Stored records:
>>>
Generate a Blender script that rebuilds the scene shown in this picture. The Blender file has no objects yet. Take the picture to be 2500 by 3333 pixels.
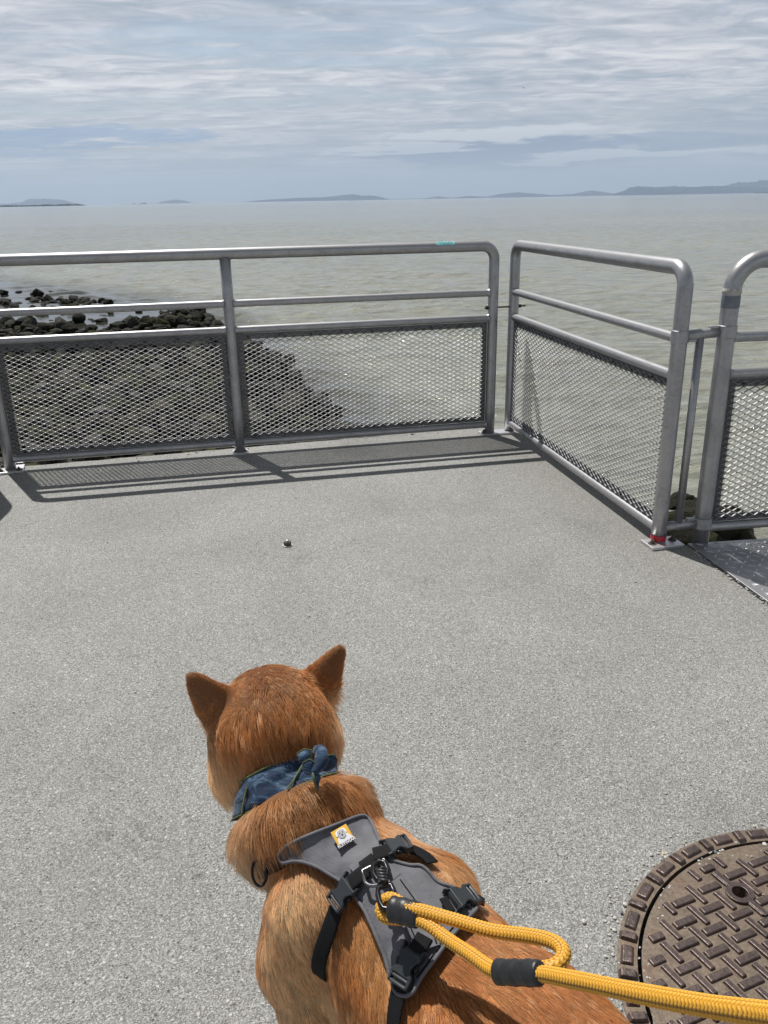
import bpy, bmesh, random
import numpy as np
from math import *
from mathutils import Vector, Matrix, noise, kdtree, geometry
rng=np.random.default_rng(7); random.seed(7)
S=bpy.context.scene
COL=S.collection
SUN=np.array([-.303,.437,.95]); SUN=SUN/np.linalg.norm(SUN)
SEA=-2.6
# ------------------------------------------------------------------ helpers
def tag(o,label=None,cat=None,group=None,kind=None):
    if label: o['label']=label
    if cat: o['category']=cat
    if group: o['group']=group
    if kind: o['kind']=kind
    return o
def empty(name,loc,label,cat,group=None):
    o=bpy.data.objects.new(name,None); o.empty_display_size=.05; COL.objects.link(o); o.location=[float(c) for c in loc]
    return tag(o,label,cat,group)
def par(o,p):
    if p is not None:
        o.parent=p
        def wm(q): return (wm(q.parent)@q.matrix_parent_inverse if q.parent else Matrix.Identity(4))@Matrix.Translation(q.location)
        o.matrix_parent_inverse=wm(p).inverted()
    return o
def mk(name,vs,fs,mat,parent=None,smooth=True):
    me=bpy.data.meshes.new(name); me.from_pydata([tuple(map(float,v)) for v in vs],[],[tuple(map(int,f)) for f in fs])
    if smooth: me.polygons.foreach_set('use_smooth',[True]*len(me.polygons))
    me.materials.append(mat); me.update()
    o=bpy.data.objects.new(name,me); COL.objects.link(o); return par(o,parent)
class MB:
    def __init__(s): s.v=[]; s.f=[]; s.n=0
    def add(s,vs,fs):
        vs=np.asarray(vs,float).reshape(-1,3); s.v.append(vs); s.f+= [tuple(i+s.n for i in f) for f in fs]; s.n+=len(vs); return s
    def build(s,name,mat,parent=None,smooth=True,edge=None):
        o=mk(name,np.concatenate(s.v),s.f,mat,parent,smooth)
        if edge: sharp(o,edge)
        return o
    def box(s,c,ax,h):
        c=np.asarray(c,float); a=[np.asarray(x,float)*k for x,k in zip(ax,h)]
        vs=[c+a[0]*i+a[1]*j+a[2]*k for i in(-1,1) for j in(-1,1) for k in(-1,1)]
        return s.add(vs,[(0,1,3,2),(4,6,7,5),(0,4,5,1),(2,3,7,6),(0,2,6,4),(1,5,7,3)])
    def tube(s,pts,r,seg=14,closed=False,caps=True,flat=None,flatn=None):
        P=np.asarray(pts,float); n=len(P); r=np.broadcast_to(np.asarray(r,float),(n,))
        if closed: T=np.roll(P,-1,0)-np.roll(P,1,0)
        else: T=np.gradient(P,axis=0)
        T=T/(np.linalg.norm(T,axis=1,keepdims=True)+1e-12)
        u=np.array([0,0,1.]) if abs(T[0][2])<.9 else np.array([1.,0,0])
        if flatn is not None: u=np.asarray(flatn if np.ndim(flatn)==1 else flatn[0],float)
        U=[]
        for i in range(n):
            if flatn is not None and np.ndim(flatn)==2: u=flatn[i]
            u=u-T[i]*(u@T[i]); u=u/(np.linalg.norm(u)+1e-12); U.append(u)
        U=np.array(U); W=np.cross(T,U); a=np.arange(seg)*2*pi/seg
        fl=1 if flat is None else flat
        V_=P[:,None]+ (U[:,None]*np.sin(a)[None,:,None]*fl+W[:,None]*np.cos(a)[None,:,None])*r[:,None,None]
        fs=[]; m=n if closed else n-1
        for i in range(m):
            j=(i+1)%n
            for k in range(seg):
                l=(k+1)%seg; fs.append((i*seg+k,i*seg+l,j*seg+l,j*seg+k))
        if caps and not closed: fs+= [tuple(range(seg))[::-1],tuple((n-1)*seg+k for k in range(seg))]
        return s.add(V_.reshape(-1,3),fs)
    def prism(s,c,ax,poly,h):
        """poly in ax[0],ax[1] plane, height along ax[2]"""
        c=np.asarray(c,float); n=len(poly); X,Y,Z=[np.asarray(a,float) for a in ax]
        b=[c+X*p[0]+Y*p[1] for p in poly]; t=[q+Z*h for q in b]
        return s.add(b+t,[tuple(range(n))[::-1],tuple(range(n,2*n))]+[(i,(i+1)%n,n+(i+1)%n,n+i) for i in range(n)])
def sharp(o,ang=35):
    me=o.data; bm=bmesh.new(); bm.from_mesh(me); bmesh.ops.recalc_face_normals(bm,faces=bm.faces)
    for e in bm.edges:
        if len(e.link_faces)==2 and e.calc_face_angle(0)>radians(ang): e.smooth=False
    bm.to_mesh(me); bm.free()
def bev(o,w,seg=2):
    m=o.modifiers.new('b','BEVEL'); m.width=w; m.segments=seg; m.limit_method='ANGLE'; m.angle_limit=radians(40); return o
def arc(c,a,b,r,n=8):
    return [c+a*cos(t)*r+b*sin(t)*r for t in np.linspace(0,pi/2,n)]
# ------------------------------------------------------------------ materials
class NT:
    def __init__(s,name):
        s.m=bpy.data.materials.new(name); s.m.use_nodes=True; s.t=s.m.node_tree; s.t.nodes.clear()
        s.out=s.n('ShaderNodeOutputMaterial'); s.b=s.n('ShaderNodeBsdfPrincipled'); s.l(s.b,0,s.out,0)
    def n(s,ty,**k):
        x=s.t.nodes.new(ty)
        for a,v in k.items():
            if a.startswith('i_'):
                key=a[2:]; key=int(key) if key.isdigit() else key.replace('_',' ')
                x.inputs[key].default_value=v
            else: setattr(x,a,v)
        return x
    def l(s,a,ao,b,bi): s.t.links.new(a.outputs[ao],b.inputs[bi])
    def p(s,**k):
        for a,v in k.items(): s.b.inputs[a.replace('_',' ')].default_value=v
        return s
    def tex(s,scale,detail=4,rough=.5,coord='Object',dist=0,map=None,kind='noise'):
        c=s.n('ShaderNodeTexCoord') if coord!='Position' else s.n('ShaderNodeNewGeometry')
        x=s.n('ShaderNodeTexNoise' if kind=='noise' else 'ShaderNodeTexVoronoi')
        x.inputs['Scale'].default_value=scale
        if kind=='noise':
            x.inputs['Detail'].default_value=detail; x.inputs['Roughness'].default_value=rough; x.inputs['Distortion'].default_value=dist
        if map is not None:
            m=s.n('ShaderNodeMapping'); m.inputs['Scale'].default_value=map[0:3]
            if len(map)>3: m.inputs['Rotation'].default_value=map[3:6]
            s.l(c,coord,m,0); s.l(m,0,x,0)
        else: s.l(c,coord,x,0)
        return x
    def ramp(s,src,so,stops,interp='LINEAR'):
        r=s.n('ShaderNodeValToRGB'); r.color_ramp.interpolation=interp; e=r.color_ramp.elements
        while len(e)<len(stops): e.new(.5)
        for q,(pos,c) in zip(e,stops):
            q.position=pos; q.color=(c,c,c,1) if np.isscalar(c) else (*c,1)
        s.l(src,so,r,0); return r
    def mix(s,f,a,b,mode='MIX'):
        m=s.n('ShaderNodeMix',data_type='RGBA',blend_type=mode)
        for k,v in ((0,f),(6,a),(7,b)):
            if isinstance(v,tuple) and hasattr(v[0],'outputs'): s.l(v[0],v[1],m,k)
            elif k==0: m.inputs[0].default_value=v
            else: m.inputs[k].default_value=(*v,1)
        return m
    def math(s,op,a,b=None,c=None):
        m=s.n('ShaderNodeMath',operation=op)
        for k,v in enumerate((a,b,c)):
            if v is None: continue
            if isinstance(v,tuple): s.l(v[0],v[1],m,k)
            else: m.inputs[k].default_value=v
        return m
    def bump(s,src,so,strength,dist,prev=None):
        b=s.n('ShaderNodeBump'); b.inputs['Strength'].default_value=strength; b.inputs['Distance'].default_value=dist
        s.l(src,so,b,'Height')
        if prev: s.l(prev,0,b,'Normal')
        s.l(b,0,s.b,'Normal'); return b
def simple(name,col,rough=.5,metal=0,bump=None,var=.15,scale=40):
    t=NT(name); t.p(Roughness=rough,Metallic=metal)
    x=t.tex(scale,4,.6); r=t.ramp(x,0,[(.3,tuple(c*(1-var) for c in col)),(.7,tuple(min(1,c*(1+var)) for c in col))]); t.l(r,0,t.b,'Base Color')
    if bump: t.bump(x,0,bump[0],bump[1])
    return t.m
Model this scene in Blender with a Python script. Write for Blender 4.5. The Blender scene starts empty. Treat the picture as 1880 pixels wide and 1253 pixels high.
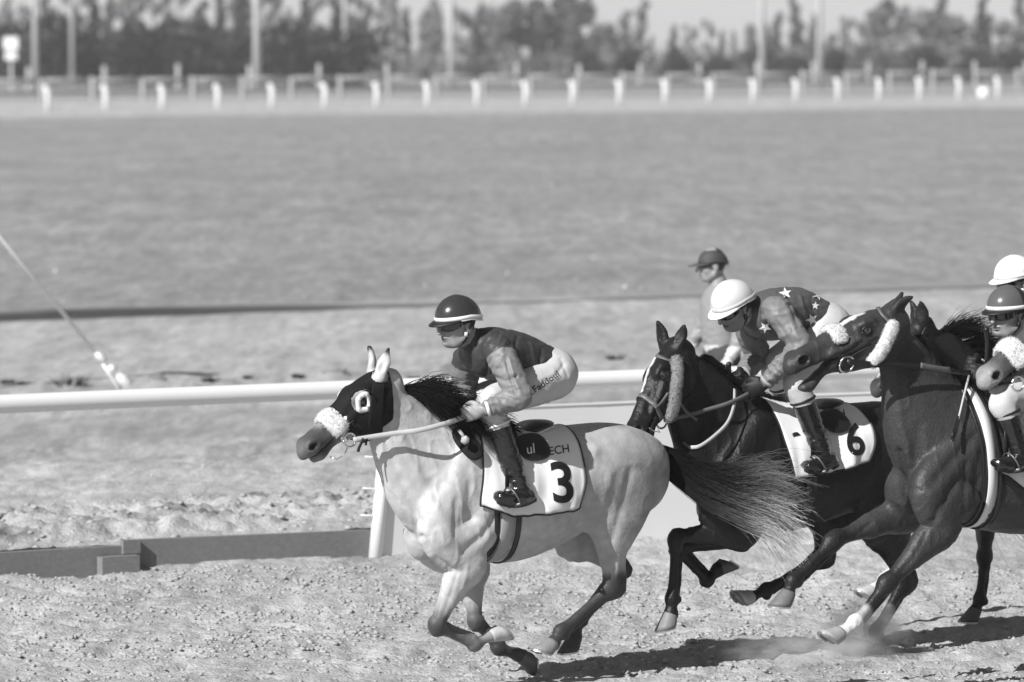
<<<
WHAT YOU HAVE TO DO: Go through the listing above and pull out each line containing the word "pixels".

TASK OUTPUT:
Generate a Blender script that rebuilds the scene shown in this picture. The Blender file has no objects yet. Take the picture to be 2500 by 3333 pixels.
Model this scene in Blender with a Python script. Write for Blender 4.5. The Blender scene starts empty. Treat the picture as 1880 pixels wide and 1253 pixels high.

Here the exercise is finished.